Sentarse a ver la tele cuando juega Argentina, es como sentarse a una silla eléctrica. Es toda una película de suspenso. Si no gana, es porque Messi no mete un penal, si pierde es porque Caballero se manda una burrera y, pese a los mazazos que recibe, reflota como ayer.

Pienso que vimos ingresar a un equipo que más que huevos puso el corazón y la tranquilidad. El primer tiempo ya ganaba y el segundo estaba para rematar el partido pero faltaba un detalle; tenía que hacer sufrir a su gente.

Siempre en la vida argentina tiene que haber un bandoneón de tango, que llore por la percanta que se fue con otro.
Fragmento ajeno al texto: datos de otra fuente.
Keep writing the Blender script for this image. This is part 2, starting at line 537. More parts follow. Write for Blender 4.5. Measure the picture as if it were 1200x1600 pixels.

Pero hoy los argentinos amanecerán felices, aunque su moneda los mande al mismísimo FMI.

 Cuando les metieron un gol de penal se las vieron negras,  porque ello decretaba hacer maletas rápidamente y volver a casita, con lapidación de redes sociales incluida.
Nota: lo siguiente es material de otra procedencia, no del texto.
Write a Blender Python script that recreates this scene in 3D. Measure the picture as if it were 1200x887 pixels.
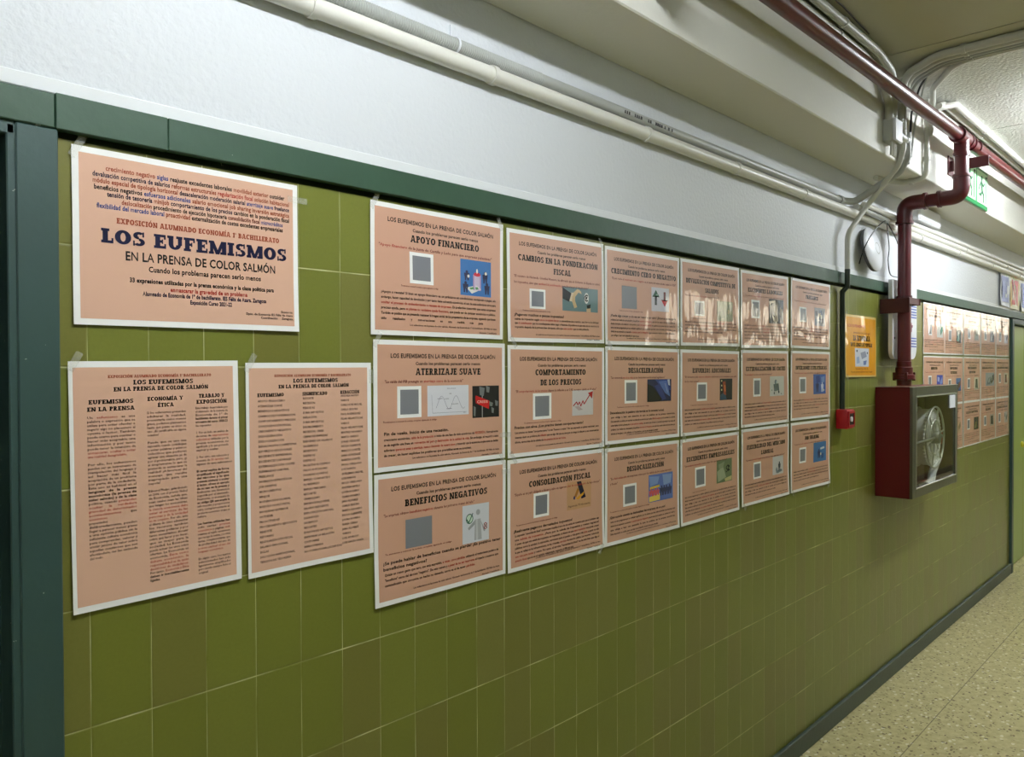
import bpy, bmesh, math, random
import numpy as np
from mathutils import Vector, Matrix

for o in list(bpy.data.objects):
    bpy.data.objects.remove(o)
SC = bpy.context.scene
COL = SC.collection
PI = math.pi

# ------------------------------------------------------------------ camera
F_PX = 919.05
YAW, PITCH, ROLL = math.radians(43.3254), math.radians(-0.7578), math.radians(-0.2143)
fw = Vector((math.cos(YAW)*math.cos(PITCH), math.sin(YAW)*math.cos(PITCH), math.sin(PITCH)))
rt = Vector((math.sin(YAW), -math.cos(YAW), 0)); up = rt.cross(fw)
r2 = rt*math.cos(ROLL)+up*math.sin(ROLL); u2 = -rt*math.sin(ROLL)+up*math.cos(ROLL)
cam = bpy.data.cameras.new('camera'); camo = bpy.data.objects.new('camera', cam); COL.objects.link(camo)
m = Matrix((r2, u2, -fw)).transposed().to_4x4(); m.translation = Vector((0, -1.41999, 1.6775))
camo.matrix_world = m
cam.sensor_fit = 'HORIZONTAL'; cam.sensor_width = 36; cam.lens = F_PX/1200*36; cam.clip_start = .02
SC.camera = camo

# ------------------------------------------------------------------ world, exposure, lamps' strength
w = bpy.data.worlds.new('world'); SC.world = w; w.use_nodes = True
w.node_tree.nodes['Background'].inputs[0].default_value = (.8, .9, 1, 1)
w.node_tree.nodes['Background'].inputs[1].default_value = .02
SC.view_settings.view_transform = 'Standard'; SC.view_settings.look = 'None'
SC.view_settings.gamma = 1; SC.view_settings.use_curve_mapping = False
SC.view_settings.exposure = 0.0
LAMPS = [(-2.9, 110, 1.2), (0.75, 148, 1.2), (5.0, 205, 1.2), (9.6, 190, 1.2), (14.2, 190, 1.2), (18.8, 190, 1.2)]      # x centre, emission, length
LAMP_Y, LAMP_Z = -1.10, 2.915
SC.cycles.use_denoising = True
SC.cycles.max_bounces = 8; SC.cycles.diffuse_bounces = 5; SC.cycles.transparent_max_bounces = 16
SC.cycles.caustics_reflective = False; SC.cycles.caustics_refractive = False
SC.cycles.sample_clamp_indirect = 6

# ------------------------------------------------------------------ node helpers / materials
def nm(name):
    mt = bpy.data.materials.new(name); mt.use_nodes = True
    nt = mt.node_tree; b = nt.nodes['Principled BSDF']
    return mt, nt, b
def N(nt, t, **k):
    n = nt.nodes.new(t)
    for a, v in k.items():
        if a.startswith('i_'): n.inputs[a[2:].replace('_', ' ')].default_value = v
        else: setattr(n, a, v)
    return n
def L(nt, a, b): nt.links.new(a, b)
def math_n(nt, op, a, b=None, c=None):
    n = nt.nodes.new('ShaderNodeMath'); n.operation = op
    for i, v in enumerate((a, b, c)):
        if v is None: continue
        if isinstance(v, (int, float)): n.inputs[i].default_value = v
        else: nt.links.new(v, n.inputs[i])
    return n.outputs[0]
def mixc(nt, f, a, b, blend='MIX'):
    n = nt.nodes.new('ShaderNodeMix'); n.data_type = 'RGBA'; n.blend_type = blend
    for s, v in ((n.inputs[0], f), (n.inputs[6], a), (n.inputs[7], b)):
        if isinstance(v, (int, float)): s.default_value = v
        elif isinstance(v, tuple): s.default_value = (*v, 1) if len(v) == 3 else v
        else: nt.links.new(v, s)
    return n.outputs[2]
def srgb(r, g, b):
    def f(c):
        c /= 255
        return c/12.92 if c <= .04045 else ((c+.055)/1.055)**2.4
    return (f(r), f(g), f(b))
def noise_bump(nt, b, scale, strength, dist=.01, detail=3, inp='Normal'):
    g = N(nt, 'ShaderNodeNewGeometry')
    n = N(nt, 'ShaderNodeTexNoise', i_Scale=scale, i_Detail=detail)
    L(nt, g.outputs['Position'], n.inputs['Vector'])
    bp = N(nt, 'ShaderNodeBump', i_Strength=strength, i_Distance=dist)
    L(nt, n.outputs[0], bp.inputs['Height']); L(nt, bp.outputs[0], b.inputs[inp])
    return n
def plain(name, col, rough=.5, metal=0, spec=.5, bump=None, coat=0, var=0):
    mt, nt, b = nm(name)
    b.inputs['Base Color'].default_value = (*col, 1); b.inputs['Roughness'].default_value = rough
    b.inputs['Metallic'].default_value = metal; b.inputs['Specular IOR Level'].default_value = spec
    b.inputs['Coat Weight'].default_value = coat
    if bump: noise_bump(nt, b, *bump)
    if var:
        g = N(nt, 'ShaderNodeNewGeometry'); n = N(nt, 'ShaderNodeTexNoise', i_Scale=9., i_Detail=5.)
        L(nt, g.outputs['Position'], n.inputs['Vector'])
        c = mixc(nt, math_n(nt, 'MULTIPLY', n.outputs[0], 1.0), tuple(x*(1-var) for x in col), tuple(min(1, x*(1+var)) for x in col))
        L(nt, c, b.inputs['Base Color'])
    return mt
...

Volvió una Argentina desordenada, ensangrentada como la cara de Mascherano, pero del horizonte negro pasó al rojo del renacer, porque Rojo a quien ya lo habían archivado en el anterior partido, surgió con un zapatazo en medio de la impresión, improvisación y eliminación.

Al clasificarse, mi suegra me pidió volver a Santa Cruz para seguir viendo el fútbol. Seguirá brindando con vino porque se viene Francia para Argentina y ella seguirá buscando pretextos para seguir bebiendo y contando dulces mentiras.

Ella, no es argentina pero es albiceleste desde hace tiempo. No solo por Messi. Me contó que cuando era niña tenía una tía contrabandista que traía mercadería de la Argentina y ahí vio, en vivo y en directo, jugando en la cancha de Independiente a Bochini, con quien llegó a tener una relación amorosa, clandestina y fortuita, cosa que no le creo.

Esa es mi suegra que me trajo a Tarija para estar más cerca de suelo gaucho, respirar la hazaña argentina y beber vino en vaso grande.